Thursday, January 07, 2010

Where's There Will Be Blood?

Here's a pretty interesting list of the most overrated films of the past ten years, and my comments:

10. The Departed

My only complaint is this should be higher on the list.

9. Little Miss Sunshine

Small, arty comedies always experience a backlash if they become big hits. Same happened to Sideways and Juno. "It's not that good." Little Miss Sunshine is plenty flawed, but I still like it.

8. In The Bedroom

The film did nothing for me.

7. Children Of Men

I thought this didn't make much sense.

6. Mystic River

Actively bad film.

5. No Country For Old Men

Quite good, with the very significant flaw of falling apart in the third act. Also, the Tommy Lee Jones character doesn't do anything. (I don't consider philosophizing about the themes of the film "doing something.")

4. Superbad

A delight when I saw it, and continues to be on subsequent viewings.
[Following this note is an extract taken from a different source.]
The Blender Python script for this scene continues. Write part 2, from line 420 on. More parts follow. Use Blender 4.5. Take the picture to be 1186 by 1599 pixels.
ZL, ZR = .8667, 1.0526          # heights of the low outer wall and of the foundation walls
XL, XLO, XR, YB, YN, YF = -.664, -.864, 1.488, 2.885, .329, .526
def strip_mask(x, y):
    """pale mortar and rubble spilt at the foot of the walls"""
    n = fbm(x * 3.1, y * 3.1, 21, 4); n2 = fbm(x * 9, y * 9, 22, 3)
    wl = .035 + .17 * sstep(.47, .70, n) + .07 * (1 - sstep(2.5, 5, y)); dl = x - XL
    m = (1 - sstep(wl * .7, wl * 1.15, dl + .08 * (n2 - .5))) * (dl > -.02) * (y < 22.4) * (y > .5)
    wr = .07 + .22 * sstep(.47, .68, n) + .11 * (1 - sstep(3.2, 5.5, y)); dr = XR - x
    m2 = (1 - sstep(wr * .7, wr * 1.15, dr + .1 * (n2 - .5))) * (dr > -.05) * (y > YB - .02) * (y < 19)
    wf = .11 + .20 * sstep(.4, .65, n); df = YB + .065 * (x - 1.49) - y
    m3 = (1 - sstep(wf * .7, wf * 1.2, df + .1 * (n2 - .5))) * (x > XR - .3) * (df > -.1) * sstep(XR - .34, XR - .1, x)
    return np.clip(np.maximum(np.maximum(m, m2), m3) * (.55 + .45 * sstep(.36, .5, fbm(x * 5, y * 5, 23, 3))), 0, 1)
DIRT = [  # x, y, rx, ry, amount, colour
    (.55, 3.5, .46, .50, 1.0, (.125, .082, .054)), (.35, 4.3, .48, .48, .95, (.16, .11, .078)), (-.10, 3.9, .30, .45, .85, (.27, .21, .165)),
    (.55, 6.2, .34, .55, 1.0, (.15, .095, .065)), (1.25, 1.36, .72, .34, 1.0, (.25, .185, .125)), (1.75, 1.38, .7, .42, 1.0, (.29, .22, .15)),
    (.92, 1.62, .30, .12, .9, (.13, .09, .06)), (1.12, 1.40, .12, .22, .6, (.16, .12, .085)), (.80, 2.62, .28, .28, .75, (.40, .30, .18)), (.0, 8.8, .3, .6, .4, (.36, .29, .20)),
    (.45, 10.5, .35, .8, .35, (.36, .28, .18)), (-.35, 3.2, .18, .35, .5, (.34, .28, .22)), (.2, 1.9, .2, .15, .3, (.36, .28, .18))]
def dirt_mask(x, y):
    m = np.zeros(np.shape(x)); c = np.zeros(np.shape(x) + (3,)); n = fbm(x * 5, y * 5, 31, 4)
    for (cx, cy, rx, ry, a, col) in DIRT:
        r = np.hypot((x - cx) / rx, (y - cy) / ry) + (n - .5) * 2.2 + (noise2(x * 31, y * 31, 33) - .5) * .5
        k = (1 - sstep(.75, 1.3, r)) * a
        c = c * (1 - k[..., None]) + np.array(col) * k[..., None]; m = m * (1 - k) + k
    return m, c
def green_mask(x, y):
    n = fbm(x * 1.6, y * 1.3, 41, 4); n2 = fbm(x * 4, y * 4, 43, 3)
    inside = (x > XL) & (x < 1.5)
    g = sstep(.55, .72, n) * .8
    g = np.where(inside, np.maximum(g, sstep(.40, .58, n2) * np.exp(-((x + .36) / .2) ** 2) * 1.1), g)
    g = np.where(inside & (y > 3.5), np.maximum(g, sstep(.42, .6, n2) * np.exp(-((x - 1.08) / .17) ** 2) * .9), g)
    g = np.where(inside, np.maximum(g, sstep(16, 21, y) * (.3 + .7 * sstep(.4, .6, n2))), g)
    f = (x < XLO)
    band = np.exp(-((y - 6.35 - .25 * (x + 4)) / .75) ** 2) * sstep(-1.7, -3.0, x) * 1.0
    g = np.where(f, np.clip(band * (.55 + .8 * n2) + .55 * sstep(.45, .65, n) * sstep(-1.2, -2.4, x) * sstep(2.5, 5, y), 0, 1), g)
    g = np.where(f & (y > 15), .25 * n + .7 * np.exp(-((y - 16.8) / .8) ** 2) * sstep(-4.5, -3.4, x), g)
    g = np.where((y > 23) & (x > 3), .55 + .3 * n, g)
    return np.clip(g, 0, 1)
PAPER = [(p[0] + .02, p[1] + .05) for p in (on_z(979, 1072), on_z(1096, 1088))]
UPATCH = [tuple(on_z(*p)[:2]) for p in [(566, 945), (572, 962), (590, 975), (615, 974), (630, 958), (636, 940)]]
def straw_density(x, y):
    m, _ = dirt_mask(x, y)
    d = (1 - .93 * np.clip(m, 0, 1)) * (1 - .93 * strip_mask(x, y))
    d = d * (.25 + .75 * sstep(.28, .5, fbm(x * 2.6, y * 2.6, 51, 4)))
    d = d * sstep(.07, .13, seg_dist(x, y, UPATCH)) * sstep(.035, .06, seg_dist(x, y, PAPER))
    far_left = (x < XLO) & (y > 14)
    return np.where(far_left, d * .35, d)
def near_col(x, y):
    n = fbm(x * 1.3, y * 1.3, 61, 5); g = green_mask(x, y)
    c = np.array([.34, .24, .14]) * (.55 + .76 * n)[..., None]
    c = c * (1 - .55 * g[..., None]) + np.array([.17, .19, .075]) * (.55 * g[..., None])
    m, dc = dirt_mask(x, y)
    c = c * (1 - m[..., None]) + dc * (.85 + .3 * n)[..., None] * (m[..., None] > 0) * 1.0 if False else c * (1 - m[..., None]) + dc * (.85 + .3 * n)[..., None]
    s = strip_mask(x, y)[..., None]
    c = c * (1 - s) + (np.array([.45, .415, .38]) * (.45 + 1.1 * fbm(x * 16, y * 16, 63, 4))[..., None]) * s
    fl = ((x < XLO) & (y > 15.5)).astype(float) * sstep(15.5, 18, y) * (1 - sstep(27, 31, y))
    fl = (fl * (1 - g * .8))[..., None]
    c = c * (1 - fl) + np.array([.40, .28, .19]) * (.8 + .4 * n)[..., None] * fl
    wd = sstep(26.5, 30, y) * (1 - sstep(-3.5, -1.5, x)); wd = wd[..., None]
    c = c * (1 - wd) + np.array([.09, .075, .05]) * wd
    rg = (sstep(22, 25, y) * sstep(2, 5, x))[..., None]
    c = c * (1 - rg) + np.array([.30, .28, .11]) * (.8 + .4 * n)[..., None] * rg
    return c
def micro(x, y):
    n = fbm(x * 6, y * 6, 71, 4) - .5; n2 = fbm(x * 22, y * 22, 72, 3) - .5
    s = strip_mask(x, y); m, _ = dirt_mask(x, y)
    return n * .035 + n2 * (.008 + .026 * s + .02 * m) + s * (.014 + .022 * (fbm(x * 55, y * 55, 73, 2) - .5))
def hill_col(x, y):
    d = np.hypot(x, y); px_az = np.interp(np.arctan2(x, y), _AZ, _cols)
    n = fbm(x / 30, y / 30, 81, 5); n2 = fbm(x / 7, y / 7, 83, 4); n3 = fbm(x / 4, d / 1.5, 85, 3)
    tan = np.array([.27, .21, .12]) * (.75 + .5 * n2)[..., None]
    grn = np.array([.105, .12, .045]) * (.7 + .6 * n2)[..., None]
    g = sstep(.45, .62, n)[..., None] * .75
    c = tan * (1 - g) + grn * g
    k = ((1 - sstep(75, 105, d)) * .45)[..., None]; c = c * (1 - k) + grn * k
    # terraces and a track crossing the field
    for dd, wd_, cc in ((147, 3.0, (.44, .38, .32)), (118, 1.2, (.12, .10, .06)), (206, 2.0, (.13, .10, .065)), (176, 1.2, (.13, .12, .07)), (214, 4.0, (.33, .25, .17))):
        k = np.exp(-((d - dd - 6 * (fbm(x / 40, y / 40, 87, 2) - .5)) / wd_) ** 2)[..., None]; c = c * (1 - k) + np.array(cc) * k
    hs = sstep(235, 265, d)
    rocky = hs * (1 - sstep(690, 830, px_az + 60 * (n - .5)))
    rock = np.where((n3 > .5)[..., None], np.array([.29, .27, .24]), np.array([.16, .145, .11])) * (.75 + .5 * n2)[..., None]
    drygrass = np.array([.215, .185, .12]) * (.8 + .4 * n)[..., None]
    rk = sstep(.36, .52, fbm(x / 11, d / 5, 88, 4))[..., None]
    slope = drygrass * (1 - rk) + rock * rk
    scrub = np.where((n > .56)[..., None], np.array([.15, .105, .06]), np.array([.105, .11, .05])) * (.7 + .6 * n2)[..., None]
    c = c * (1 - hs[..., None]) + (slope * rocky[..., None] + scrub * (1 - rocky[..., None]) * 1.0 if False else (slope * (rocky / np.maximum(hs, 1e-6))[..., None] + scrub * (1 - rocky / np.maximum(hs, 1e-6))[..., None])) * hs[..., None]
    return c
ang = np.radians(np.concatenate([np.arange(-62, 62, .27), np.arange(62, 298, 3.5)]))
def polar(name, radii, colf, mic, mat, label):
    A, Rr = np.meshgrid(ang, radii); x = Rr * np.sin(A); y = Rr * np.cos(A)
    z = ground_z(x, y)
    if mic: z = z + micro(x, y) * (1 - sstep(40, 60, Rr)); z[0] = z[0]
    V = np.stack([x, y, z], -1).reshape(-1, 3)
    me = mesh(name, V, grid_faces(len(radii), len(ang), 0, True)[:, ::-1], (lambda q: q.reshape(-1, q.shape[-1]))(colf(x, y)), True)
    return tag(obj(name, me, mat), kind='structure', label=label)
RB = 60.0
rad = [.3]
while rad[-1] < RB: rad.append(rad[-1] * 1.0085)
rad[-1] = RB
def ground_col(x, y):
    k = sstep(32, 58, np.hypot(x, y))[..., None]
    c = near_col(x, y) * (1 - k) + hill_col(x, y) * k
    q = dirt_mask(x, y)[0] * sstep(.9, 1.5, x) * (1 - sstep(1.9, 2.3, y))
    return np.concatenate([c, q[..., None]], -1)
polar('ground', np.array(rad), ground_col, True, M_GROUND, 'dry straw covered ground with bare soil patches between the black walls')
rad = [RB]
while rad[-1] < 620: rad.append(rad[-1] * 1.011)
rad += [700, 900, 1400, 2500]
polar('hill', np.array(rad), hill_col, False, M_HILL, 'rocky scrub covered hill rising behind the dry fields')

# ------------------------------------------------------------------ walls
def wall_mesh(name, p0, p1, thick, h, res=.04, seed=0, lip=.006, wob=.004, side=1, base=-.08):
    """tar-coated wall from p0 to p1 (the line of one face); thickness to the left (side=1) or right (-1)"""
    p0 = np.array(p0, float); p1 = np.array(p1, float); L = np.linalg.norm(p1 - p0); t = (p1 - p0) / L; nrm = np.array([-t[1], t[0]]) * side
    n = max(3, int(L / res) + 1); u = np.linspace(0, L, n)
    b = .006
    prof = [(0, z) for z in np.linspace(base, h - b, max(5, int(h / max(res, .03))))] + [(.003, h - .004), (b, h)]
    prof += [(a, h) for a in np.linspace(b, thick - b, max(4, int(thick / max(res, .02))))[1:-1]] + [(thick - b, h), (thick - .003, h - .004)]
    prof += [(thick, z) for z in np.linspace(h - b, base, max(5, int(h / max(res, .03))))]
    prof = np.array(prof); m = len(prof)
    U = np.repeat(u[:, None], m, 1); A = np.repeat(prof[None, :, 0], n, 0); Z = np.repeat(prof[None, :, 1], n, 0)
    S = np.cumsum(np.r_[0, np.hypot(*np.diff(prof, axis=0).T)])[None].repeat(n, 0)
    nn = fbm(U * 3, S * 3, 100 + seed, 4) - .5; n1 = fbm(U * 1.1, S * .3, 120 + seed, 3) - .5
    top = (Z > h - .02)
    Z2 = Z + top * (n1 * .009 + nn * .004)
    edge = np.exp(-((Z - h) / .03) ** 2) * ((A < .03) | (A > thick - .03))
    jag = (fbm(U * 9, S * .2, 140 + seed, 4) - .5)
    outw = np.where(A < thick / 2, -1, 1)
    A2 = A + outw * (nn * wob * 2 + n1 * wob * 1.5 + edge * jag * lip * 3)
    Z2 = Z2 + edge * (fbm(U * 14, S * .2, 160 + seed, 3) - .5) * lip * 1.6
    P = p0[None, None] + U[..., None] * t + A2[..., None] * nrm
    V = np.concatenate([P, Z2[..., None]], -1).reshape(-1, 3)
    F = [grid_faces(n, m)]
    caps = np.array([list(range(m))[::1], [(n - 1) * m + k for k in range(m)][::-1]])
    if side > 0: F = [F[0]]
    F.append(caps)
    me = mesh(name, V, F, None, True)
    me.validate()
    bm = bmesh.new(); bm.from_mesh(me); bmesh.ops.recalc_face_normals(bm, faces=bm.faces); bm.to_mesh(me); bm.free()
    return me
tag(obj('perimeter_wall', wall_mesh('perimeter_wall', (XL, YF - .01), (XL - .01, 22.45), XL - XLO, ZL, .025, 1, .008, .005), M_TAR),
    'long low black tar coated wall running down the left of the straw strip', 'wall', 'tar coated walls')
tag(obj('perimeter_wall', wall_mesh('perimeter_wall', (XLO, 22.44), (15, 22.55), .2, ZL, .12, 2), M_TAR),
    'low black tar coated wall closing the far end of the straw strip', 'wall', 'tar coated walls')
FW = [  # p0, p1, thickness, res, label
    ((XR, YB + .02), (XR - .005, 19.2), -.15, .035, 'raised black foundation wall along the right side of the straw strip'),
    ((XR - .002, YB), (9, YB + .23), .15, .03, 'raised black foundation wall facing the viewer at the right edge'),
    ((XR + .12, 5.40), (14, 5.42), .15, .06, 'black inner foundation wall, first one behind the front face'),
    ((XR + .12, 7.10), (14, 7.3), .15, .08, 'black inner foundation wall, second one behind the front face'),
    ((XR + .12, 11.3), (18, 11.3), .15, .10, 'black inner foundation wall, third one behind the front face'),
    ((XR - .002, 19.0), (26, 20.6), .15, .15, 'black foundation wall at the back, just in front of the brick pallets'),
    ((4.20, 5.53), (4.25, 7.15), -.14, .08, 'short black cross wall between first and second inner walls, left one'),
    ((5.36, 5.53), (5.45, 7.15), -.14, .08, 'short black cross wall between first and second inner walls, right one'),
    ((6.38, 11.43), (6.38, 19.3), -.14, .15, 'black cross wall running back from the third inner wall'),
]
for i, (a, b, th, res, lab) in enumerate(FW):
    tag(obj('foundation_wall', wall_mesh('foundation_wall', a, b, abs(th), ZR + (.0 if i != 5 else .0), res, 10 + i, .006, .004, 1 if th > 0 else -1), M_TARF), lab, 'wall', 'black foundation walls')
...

Perhaps the best comedy of the past decade.

3. Crash

An Oscar winner with a serious backlash. Like, say, Forrest Gump, it's got a lot of problems, but what's good about it is pretty good.

2. Pan's Labyrinth

Made my top ten of the decade.

1. Lost In Translation

I don't get it. Boring and pointless.

3 Comments:

Blogger New England Guy said...

I have trouble with this list because its not so much whether the film is any good as whether other people thought it was better than it was. I enjoyed both Lost in Translation (pointlessness was the point and Scarlett is pretty and good music- I laugh [even more]every time I hear "Midnight at the Oasis"))and The Departed (actually saw them filming the pier scene from where my office was at the time and recognized alot of other landmarks and local political references so maybe I'm biased) but would never put either on any "best of" lists so I guess technically they could still be overrated. This list seems to a judgment on critics so strictly speaking there should be examples or the over-hyping or over-rating to test the validity

6:51 AM, January 07, 2010  
Anonymous Lawrence King said...

I too loved Pan's Labyrinth.

Bart only objection seems to be to the film's politics: the Left are heroes and the Right are monsters. I actually agree with Bart on the political point, but that doesn't make the movie any less excellent.

(Also, Bart is wrong on the date: the film is set well after the Civil War has ended, which is why the communists are just a few partisans living in the wilderness.)

11:55 PM, January 11, 2010  
Anonymous Lawrence King said...

oh, I guess Breitbart is one name, not a first and last name. Who knew?